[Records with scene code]
● ● ● ● ●

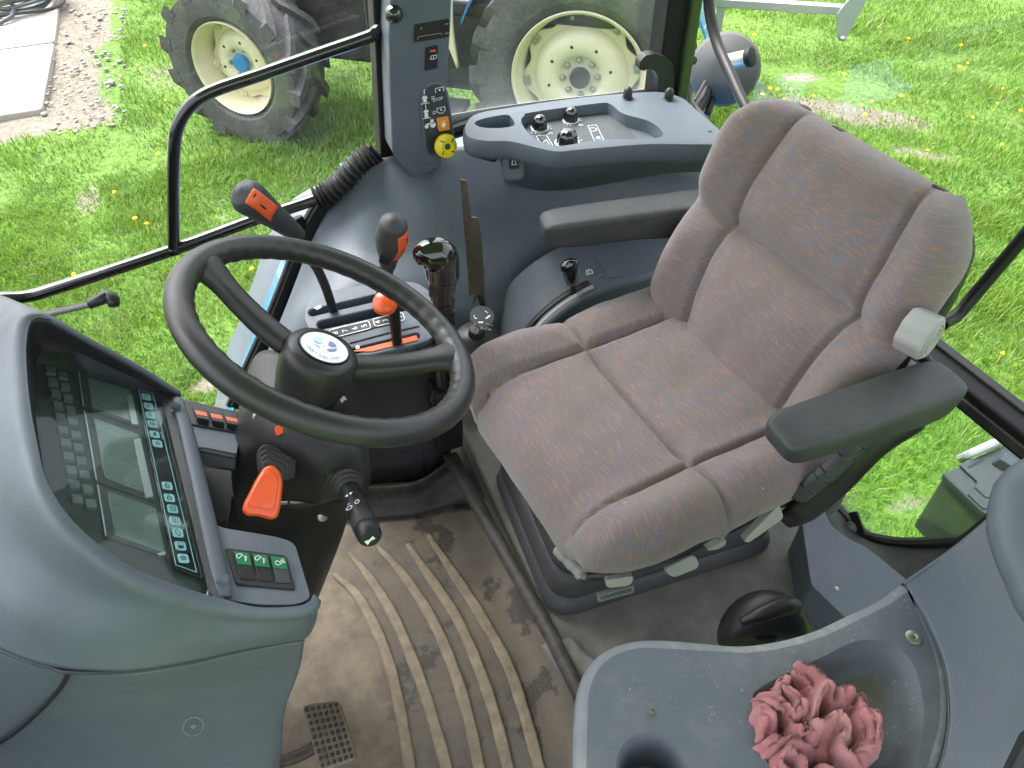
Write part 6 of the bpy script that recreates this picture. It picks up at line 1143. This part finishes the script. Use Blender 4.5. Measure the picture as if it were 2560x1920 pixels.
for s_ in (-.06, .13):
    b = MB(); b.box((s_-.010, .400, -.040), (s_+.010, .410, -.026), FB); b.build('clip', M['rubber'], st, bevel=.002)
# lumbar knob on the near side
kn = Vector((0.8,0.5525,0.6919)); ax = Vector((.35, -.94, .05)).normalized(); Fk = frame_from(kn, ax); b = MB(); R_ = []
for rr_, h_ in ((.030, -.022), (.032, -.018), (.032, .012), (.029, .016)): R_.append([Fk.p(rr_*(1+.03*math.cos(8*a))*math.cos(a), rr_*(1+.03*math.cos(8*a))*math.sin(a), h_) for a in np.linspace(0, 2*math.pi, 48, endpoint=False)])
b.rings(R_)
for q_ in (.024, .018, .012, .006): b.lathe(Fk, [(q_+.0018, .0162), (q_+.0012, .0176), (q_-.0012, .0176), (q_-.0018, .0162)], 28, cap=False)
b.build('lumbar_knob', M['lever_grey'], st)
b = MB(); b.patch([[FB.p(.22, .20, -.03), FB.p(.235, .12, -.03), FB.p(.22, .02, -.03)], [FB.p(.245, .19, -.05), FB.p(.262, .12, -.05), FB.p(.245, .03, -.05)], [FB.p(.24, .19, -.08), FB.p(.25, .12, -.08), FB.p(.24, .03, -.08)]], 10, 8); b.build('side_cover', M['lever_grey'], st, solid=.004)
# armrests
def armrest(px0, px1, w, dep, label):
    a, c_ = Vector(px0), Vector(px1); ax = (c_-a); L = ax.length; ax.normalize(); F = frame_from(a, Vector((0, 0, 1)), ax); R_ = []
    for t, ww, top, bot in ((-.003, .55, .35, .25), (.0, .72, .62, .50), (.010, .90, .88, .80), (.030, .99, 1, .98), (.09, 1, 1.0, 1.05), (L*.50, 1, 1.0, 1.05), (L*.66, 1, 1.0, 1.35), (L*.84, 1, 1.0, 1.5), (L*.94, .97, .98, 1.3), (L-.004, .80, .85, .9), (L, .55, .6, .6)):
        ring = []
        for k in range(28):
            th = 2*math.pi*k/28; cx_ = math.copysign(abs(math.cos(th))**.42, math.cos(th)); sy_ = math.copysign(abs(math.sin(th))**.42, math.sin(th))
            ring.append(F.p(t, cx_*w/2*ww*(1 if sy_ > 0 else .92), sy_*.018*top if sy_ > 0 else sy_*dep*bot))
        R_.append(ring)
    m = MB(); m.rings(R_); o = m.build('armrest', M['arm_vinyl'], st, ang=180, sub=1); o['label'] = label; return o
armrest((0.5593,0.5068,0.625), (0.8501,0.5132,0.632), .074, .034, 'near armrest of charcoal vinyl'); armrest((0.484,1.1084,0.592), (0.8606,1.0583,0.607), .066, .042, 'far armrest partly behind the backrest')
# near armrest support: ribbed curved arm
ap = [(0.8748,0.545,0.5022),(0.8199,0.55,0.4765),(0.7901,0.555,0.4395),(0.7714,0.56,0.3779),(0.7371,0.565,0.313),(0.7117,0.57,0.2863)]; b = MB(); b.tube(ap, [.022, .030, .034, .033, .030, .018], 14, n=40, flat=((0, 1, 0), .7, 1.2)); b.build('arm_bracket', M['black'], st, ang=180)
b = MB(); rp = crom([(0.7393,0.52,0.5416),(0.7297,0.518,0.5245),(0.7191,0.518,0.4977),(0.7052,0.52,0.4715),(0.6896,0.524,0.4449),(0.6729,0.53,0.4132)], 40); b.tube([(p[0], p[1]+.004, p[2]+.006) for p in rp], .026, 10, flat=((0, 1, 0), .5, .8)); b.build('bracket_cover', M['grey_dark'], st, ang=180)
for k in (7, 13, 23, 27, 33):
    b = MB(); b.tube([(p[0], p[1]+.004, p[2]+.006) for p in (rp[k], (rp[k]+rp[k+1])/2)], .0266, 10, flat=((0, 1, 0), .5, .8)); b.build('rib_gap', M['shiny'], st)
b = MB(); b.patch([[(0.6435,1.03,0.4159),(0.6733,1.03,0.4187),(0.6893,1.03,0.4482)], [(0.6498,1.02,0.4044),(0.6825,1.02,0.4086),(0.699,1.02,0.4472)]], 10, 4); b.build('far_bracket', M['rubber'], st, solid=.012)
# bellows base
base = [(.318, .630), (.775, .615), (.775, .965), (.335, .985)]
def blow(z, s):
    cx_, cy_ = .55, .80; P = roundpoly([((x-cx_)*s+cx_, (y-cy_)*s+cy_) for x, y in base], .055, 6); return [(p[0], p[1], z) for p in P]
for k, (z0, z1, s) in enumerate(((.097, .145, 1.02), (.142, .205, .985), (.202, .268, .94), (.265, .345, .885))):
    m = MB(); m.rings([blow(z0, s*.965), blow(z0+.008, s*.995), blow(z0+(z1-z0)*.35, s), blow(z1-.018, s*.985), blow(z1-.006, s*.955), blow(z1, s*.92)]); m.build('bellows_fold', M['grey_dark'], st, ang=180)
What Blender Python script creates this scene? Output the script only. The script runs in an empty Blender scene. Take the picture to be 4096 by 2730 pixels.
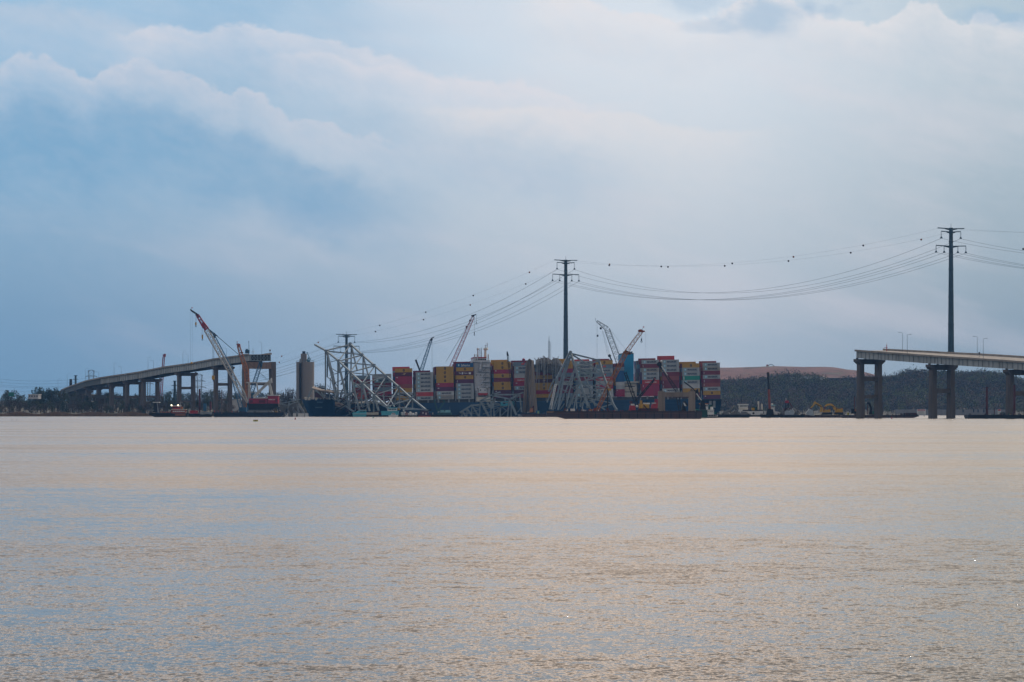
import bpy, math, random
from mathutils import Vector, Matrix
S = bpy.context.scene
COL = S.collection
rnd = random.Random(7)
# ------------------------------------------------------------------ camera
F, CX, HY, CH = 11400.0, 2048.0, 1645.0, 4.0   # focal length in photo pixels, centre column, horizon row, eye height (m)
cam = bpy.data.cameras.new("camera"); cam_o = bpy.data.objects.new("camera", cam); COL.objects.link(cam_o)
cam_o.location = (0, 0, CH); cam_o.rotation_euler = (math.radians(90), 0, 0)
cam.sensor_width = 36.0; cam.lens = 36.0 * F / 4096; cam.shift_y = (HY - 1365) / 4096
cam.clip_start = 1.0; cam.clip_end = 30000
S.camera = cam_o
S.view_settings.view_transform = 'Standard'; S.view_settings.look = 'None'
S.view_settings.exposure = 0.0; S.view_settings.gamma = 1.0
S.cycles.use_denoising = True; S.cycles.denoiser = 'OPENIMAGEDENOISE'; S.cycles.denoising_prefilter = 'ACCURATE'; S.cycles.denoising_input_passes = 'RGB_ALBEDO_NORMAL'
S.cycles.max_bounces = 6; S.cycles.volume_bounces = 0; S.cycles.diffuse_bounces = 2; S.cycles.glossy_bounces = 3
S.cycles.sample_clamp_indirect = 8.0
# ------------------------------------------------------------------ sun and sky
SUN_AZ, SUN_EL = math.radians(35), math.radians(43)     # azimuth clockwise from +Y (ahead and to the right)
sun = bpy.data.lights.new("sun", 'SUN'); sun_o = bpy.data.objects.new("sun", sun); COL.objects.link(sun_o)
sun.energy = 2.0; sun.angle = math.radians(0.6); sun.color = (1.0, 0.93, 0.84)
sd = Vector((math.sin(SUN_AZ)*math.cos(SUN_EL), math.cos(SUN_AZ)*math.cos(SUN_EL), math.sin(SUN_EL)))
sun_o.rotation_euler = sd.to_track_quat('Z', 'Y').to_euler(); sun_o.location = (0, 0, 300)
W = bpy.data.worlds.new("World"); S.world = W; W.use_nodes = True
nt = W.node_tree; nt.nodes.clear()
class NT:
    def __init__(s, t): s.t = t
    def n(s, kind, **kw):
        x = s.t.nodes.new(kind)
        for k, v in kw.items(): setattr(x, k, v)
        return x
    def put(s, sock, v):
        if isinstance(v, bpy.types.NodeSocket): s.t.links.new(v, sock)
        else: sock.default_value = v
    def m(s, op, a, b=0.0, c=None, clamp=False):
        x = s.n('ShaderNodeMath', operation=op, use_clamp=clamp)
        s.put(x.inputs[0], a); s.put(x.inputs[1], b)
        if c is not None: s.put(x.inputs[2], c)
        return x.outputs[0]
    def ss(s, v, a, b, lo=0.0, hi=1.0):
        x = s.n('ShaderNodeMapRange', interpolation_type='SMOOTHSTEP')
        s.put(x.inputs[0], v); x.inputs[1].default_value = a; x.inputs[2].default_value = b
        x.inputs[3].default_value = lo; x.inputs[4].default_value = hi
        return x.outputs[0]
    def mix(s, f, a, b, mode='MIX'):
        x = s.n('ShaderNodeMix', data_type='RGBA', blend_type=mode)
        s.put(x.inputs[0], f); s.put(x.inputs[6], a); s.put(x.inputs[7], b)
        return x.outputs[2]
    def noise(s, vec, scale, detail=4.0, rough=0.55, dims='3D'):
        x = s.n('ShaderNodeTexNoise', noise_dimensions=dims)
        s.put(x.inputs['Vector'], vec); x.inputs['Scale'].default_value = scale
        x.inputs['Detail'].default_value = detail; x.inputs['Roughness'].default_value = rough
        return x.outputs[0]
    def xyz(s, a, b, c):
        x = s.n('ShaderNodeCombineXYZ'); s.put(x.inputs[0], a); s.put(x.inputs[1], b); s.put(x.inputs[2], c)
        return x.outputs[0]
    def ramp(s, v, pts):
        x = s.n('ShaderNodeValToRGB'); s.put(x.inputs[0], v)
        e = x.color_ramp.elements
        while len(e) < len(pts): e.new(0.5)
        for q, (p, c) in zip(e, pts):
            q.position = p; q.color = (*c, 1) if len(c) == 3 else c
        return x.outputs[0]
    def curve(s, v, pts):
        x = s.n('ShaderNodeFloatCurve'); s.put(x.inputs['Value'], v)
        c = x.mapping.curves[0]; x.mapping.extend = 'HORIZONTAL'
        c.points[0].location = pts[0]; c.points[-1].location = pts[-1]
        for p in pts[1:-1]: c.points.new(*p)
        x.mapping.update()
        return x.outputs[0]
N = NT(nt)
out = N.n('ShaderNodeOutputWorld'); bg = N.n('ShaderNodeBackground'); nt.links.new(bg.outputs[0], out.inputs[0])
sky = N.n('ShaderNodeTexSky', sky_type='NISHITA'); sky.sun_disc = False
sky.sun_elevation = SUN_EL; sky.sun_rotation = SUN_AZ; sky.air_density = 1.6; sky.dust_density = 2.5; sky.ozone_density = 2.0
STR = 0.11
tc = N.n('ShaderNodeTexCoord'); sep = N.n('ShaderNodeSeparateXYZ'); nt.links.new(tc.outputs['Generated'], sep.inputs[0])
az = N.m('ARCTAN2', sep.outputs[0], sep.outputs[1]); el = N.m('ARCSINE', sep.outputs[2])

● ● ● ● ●

WRITTEN PROBLEM: Check all the records above and select each line where the string "picture" is found.

EXERCISE SOLUTION:
Write part 6 of the bpy script that recreates this picture. It picks up at line 1143. This part finishes the script. Use Blender 4.5. Measure the picture as if it were 2560x1920 pixels.
What Blender Python script creates this scene? Output the script only. The script runs in an empty Blender scene. Take the picture to be 4096 by 2730 pixels.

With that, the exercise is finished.